- _The problem_
The data below should be printed in full, exactly, and without any of its images.

****************

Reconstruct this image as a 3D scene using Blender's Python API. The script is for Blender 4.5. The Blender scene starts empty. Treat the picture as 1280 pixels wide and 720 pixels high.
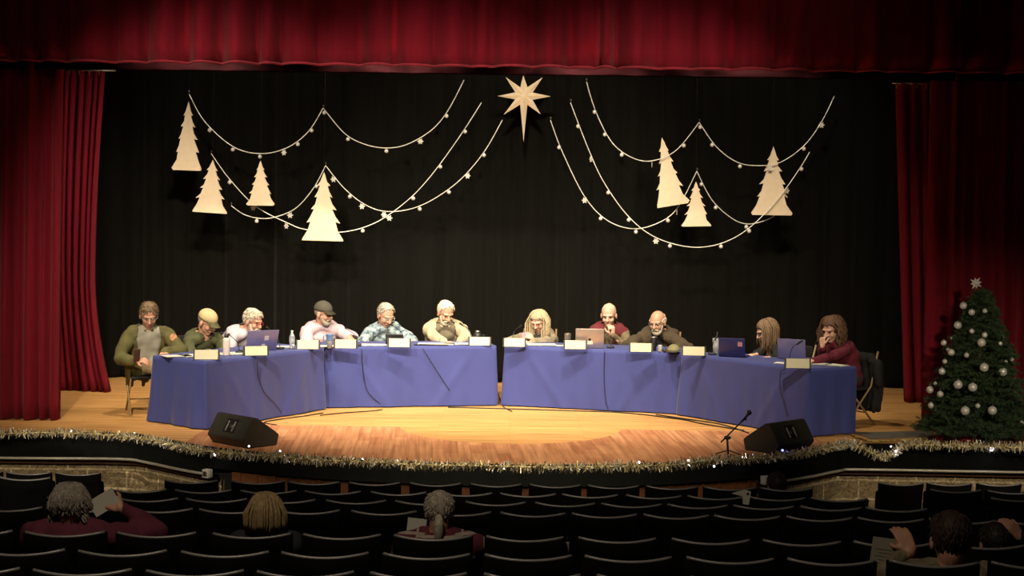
import bpy, bmesh, math, random
from mathutils import Vector, Matrix, noise
PI = math.pi
random.seed(7)
SC = bpy.context.scene
COL = SC.collection

# ------------------------------------------------------------------ camera
F = 1900.0
CZ = 2.38
PITCH = math.atan(90.0 / F)
ROLL = math.radians(0.76)
cam = bpy.data.cameras.new('camera')
cam.sensor_width = 36.0
cam.lens = 36.0 * F / 1280.0
cam.clip_end = 200
camo = bpy.data.objects.new('camera', cam)
COL.objects.link(camo)
CM = Matrix.Rotation(PI / 2 - PITCH, 4, 'X') @ Matrix.Rotation(ROLL, 4, 'Z')
camo.matrix_world = Matrix.Translation((0, 0, CZ)) @ CM
SC.camera = camo
CR = CM.to_3x3()

def ray(px, py):
    return CR @ Vector(((px - 640) / F, -(py - 360) / F, -1.0))
def G(px, py, z=0.0):
    v = ray(px, py); t = (z - CZ) / v.z
    return Vector((v.x * t, v.y * t, z))
def P(px, py, d):
    v = ray(px, py); t = d / v.y
    return Vector((v.x * t, d, CZ + v.z * t))

# ------------------------------------------------------------------ world, lights, exposure
SC.view_settings.view_transform = 'Standard'
SC.view_settings.look = 'None'
SC.view_settings.gamma = 1.0
SC.view_settings.use_curve_mapping = False
SC.view_settings.exposure = 0.0
W = bpy.data.worlds.new('hall_dark'); SC.world = W; W.use_nodes = True
W.node_tree.nodes['Background'].inputs[0].default_value = (1.0, 0.82, 0.62, 1)
W.node_tree.nodes['Background'].inputs[1].default_value = 0.006

def spot(name, loc, target, power, size, blend=0.6, radius=0.12, col=(1, 0.80, 0.56)):
    l = bpy.data.lights.new(name, 'SPOT')
    l.energy = power; l.spot_size = math.radians(size); l.spot_blend = blend
    l.shadow_soft_size = radius; l.color = col
    o = bpy.data.objects.new(name, l); COL.objects.link(o)
    o.location = loc
    o.rotation_euler = (Vector(target) - Vector(loc)).to_track_quat('-Z', 'Y').to_euler()
    return o
WARM = (1, 0.85, 0.64)
for x, pw in ((-3.6, 620), (-1.4, 800), (0.8, 800), (2.6, 400)):      # stage electric hung just behind the valance
    spot('stage_light', (x, 17.05, 5.0), (x * 0.95, 19.3, 0.9), pw, 100, 0.9, 0.12, WARM)
for x, pw in ((-3.4, 300), (0.0, 640), (3.2, 320)):                    # the same pipe, turned up to the decorations
    spot('stage_light', (x, 17.05, 4.95), (x, 20.95, 3.3), pw, 64, 0.8, 0.08, WARM)
spot('stage_light', (-2.6, 17.1, 4.95), (-5.7, 20.0, 2.2), 420, 52, 0.9, 0.1, WARM)  # extra spot, added to brighten the left inner curtain
for x, tx, pw in ((-4.0, -2.9, 2500), (-1.0, -0.9, 2500), (2.2, 1.0, 2200)):          # house-ceiling spots in front of the stage
    spot('front_light', (x, 11.0, 6.2), (tx, 18.6, 0.75), pw, 46, 0.9, 0.10, WARM)
spot('front_light', (0.2, 11.5, 7.0), (-0.1, 16.2, 0.0), 2500, 40, 0.9, 0.15, (1, 0.84, 0.58))  # extra spot, added to brighten the floor centre and the edge garland
for x, tx in ((-5.0, -5.0), (0.0, 0.0), (5.0, 5.0)):                   # low house-side lights on the stage front
    spot('house_light', (x, 5.0, 4.4), (tx, 16.0, -0.25 if x < 1 else .15), (1700 if x < 0 else 1900) if x else 420, 30 if x < 1 else 23, 0.9, 0.15, (1, 0.84, 0.6))
spot('house_light', (2.5, 8.5, 6.4), (0.4, 16.9, 4.7), 270, 56, 1.0, 0.2, (1, 0.80, 0.62))
spot('house_light', (-1.5, 4.0, 7.0), (-2.0, 10.0, 0.2), 470, 100, 0.9, 0.4, (1, 0.82, 0.60))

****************

- _Result of this exercise_
Reconstruct this image as a 3D scene using Blender's Python API. The script is for Blender 4.5. The Blender scene starts empty. Treat the picture as 1280 pixels wide and 720 pixels high.
import bpy, bmesh, math, random
from mathutils import Vector, Matrix, noise
PI = math.pi
random.seed(7)
SC = bpy.context.scene
COL = SC.collection

# ------------------------------------------------------------------ camera
F = 1900.0
CZ = 2.38
PITCH = math.atan(90.0 / F)
ROLL = math.radians(0.76)
cam = bpy.data.cameras.new('camera')
cam.sensor_width = 36.0
cam.lens = 36.0 * F / 1280.0
cam.clip_end = 200
camo = bpy.data.objects.new('camera', cam)
COL.objects.link(camo)
CM = Matrix.Rotation(PI / 2 - PITCH, 4, 'X') @ Matrix.Rotation(ROLL, 4, 'Z')
camo.matrix_world = Matrix.Translation((0, 0, CZ)) @ CM
SC.camera = camo
CR = CM.to_3x3()

def ray(px, py):
    return CR @ Vector(((px - 640) / F, -(py - 360) / F, -1.0))
def G(px, py, z=0.0):
    v = ray(px, py); t = (z - CZ) / v.z
    return Vector((v.x * t, v.y * t, z))
def P(px, py, d):
    v = ray(px, py); t = d / v.y
    return Vector((v.x * t, d, CZ + v.z * t))

# ------------------------------------------------------------------ world, lights, exposure
SC.view_settings.view_transform = 'Standard'
SC.view_settings.look = 'None'
SC.view_settings.gamma = 1.0
SC.view_settings.use_curve_mapping = False
SC.view_settings.exposure = 0.0
W = bpy.data.worlds.new('hall_dark'); SC.world = W; W.use_nodes = True
W.node_tree.nodes['Background'].inputs[0].default_value = (1.0, 0.82, 0.62, 1)
W.node_tree.nodes['Background'].inputs[1].default_value = 0.006

def spot(name, loc, target, power, size, blend=0.6, radius=0.12, col=(1, 0.80, 0.56)):
    l = bpy.data.lights.new(name, 'SPOT')
    l.energy = power; l.spot_size = math.radians(size); l.spot_blend = blend
    l.shadow_soft_size = radius; l.color = col
    o = bpy.data.objects.new(name, l); COL.objects.link(o)
    o.location = loc
    o.rotation_euler = (Vector(target) - Vector(loc)).to_track_quat('-Z', 'Y').to_euler()
    return o
WARM = (1, 0.85, 0.64)
for x, pw in ((-3.6, 620), (-1.4, 800), (0.8, 800), (2.6, 400)):      # stage electric hung just behind the valance
    spot('stage_light', (x, 17.05, 5.0), (x * 0.95, 19.3, 0.9), pw, 100, 0.9, 0.12, WARM)
for x, pw in ((-3.4, 300), (0.0, 640), (3.2, 320)):                    # the same pipe, turned up to the decorations
    spot('stage_light', (x, 17.05, 4.95), (x, 20.95, 3.3), pw, 64, 0.8, 0.08, WARM)
spot('stage_light', (-2.6, 17.1, 4.95), (-5.7, 20.0, 2.2), 420, 52, 0.9, 0.1, WARM)  # extra spot, added to brighten the left inner curtain
for x, tx, pw in ((-4.0, -2.9, 2500), (-1.0, -0.9, 2500), (2.2, 1.0, 2200)):          # house-ceiling spots in front of the stage
    spot('front_light', (x, 11.0, 6.2), (tx, 18.6, 0.75), pw, 46, 0.9, 0.10, WARM)
spot('front_light', (0.2, 11.5, 7.0), (-0.1, 16.2, 0.0), 2500, 40, 0.9, 0.15, (1, 0.84, 0.58))  # extra spot, added to brighten the floor centre and the edge garland
for x, tx in ((-5.0, -5.0), (0.0, 0.0), (5.0, 5.0)):                   # low house-side lights on the stage front
    spot('house_light', (x, 5.0, 4.4), (tx, 16.0, -0.25 if x < 1 else .15), (1700 if x < 0 else 1900) if x else 420, 30 if x < 1 else 23, 0.9, 0.15, (1, 0.84, 0.6))
spot('house_light', (2.5, 8.5, 6.4), (0.4, 16.9, 4.7), 270, 56, 1.0, 0.2, (1, 0.80, 0.62))
spot('house_light', (-1.5, 4.0, 7.0), (-2.0, 10.0, 0.2), 470, 100, 0.9, 0.4, (1, 0.82, 0.60))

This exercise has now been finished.